Justice for Women Asylum-Seekers
The United States has historically protected people fleeing persecution, but this American legacy is under attack.
Certainly, the US could exert pressure on Central America to counter the persistent structural and symbolic violence that renders women subject to violence and fails to protect them. Furthermore, the US could re-open Regional Processing Centers in Central American countries that allow migrants to be screened for eligibility to migrate lawfully rather than risking the journey to the southern border to apply for asylum. The need for strong guidelines that clarify how women can meet the asylum criteria in cases of domestic and gang violence remains necessary. Congress could codify that asylum seekers fleeing persecution by non-state actors may meet the criteria for asylum and modify the criteria so that they are easier to satisfy. More immigration courts and judges are needed to address the backlog. Female asylum seekers also need access to low-cost legal assistance and social services, including mental health services.
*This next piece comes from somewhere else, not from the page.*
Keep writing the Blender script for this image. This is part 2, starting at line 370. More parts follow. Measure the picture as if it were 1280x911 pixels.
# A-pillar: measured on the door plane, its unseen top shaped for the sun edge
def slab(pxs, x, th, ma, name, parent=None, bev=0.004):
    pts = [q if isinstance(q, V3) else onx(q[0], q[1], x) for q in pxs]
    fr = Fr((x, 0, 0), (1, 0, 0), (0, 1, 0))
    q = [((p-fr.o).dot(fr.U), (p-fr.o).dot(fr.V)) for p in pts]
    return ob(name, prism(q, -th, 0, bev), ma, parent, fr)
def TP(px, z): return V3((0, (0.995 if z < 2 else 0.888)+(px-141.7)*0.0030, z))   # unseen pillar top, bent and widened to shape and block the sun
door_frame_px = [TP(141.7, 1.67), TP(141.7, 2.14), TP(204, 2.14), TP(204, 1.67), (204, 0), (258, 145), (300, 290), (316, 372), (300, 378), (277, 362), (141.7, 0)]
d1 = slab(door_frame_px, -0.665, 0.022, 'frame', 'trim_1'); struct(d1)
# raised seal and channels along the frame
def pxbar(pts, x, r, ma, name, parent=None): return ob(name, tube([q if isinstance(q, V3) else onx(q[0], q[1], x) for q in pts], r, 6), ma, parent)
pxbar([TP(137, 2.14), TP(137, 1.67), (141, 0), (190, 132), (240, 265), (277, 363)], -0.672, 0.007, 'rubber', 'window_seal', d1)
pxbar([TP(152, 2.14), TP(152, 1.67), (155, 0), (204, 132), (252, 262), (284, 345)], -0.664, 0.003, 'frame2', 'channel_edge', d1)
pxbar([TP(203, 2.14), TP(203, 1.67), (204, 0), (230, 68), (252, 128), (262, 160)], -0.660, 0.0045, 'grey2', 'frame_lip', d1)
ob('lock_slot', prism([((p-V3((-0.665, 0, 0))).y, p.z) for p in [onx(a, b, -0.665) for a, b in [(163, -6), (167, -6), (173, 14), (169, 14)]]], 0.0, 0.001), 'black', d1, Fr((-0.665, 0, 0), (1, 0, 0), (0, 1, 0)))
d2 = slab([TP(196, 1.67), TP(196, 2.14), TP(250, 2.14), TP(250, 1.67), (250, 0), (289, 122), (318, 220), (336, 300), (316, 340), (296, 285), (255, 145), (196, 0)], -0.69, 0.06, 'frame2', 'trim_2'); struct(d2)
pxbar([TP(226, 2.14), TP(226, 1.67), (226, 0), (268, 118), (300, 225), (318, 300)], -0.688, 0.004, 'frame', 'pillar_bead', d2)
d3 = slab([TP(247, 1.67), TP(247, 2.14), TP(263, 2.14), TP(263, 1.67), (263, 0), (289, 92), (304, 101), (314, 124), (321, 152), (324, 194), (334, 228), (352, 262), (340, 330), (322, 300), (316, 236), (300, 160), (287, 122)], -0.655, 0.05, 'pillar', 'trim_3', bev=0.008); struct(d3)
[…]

Unfortunately, the current administration and Congress are unlikely to reform our asylum laws and enshrine protections for women into the law. The women we interviewed only want safety and the chance to rebuild lives torn apart by unspeakable violence. They want to work and the chance to raise children free of violence from gangs or domestic partners.
We know that this administration will not stop at immigrant women, and the rights and safety of all women are under threat. If we want to protect the rights of women, we must not be indifferent to the government’s treatment of foreign-born women. All women merit the right to be free of gender-based violence and persecution.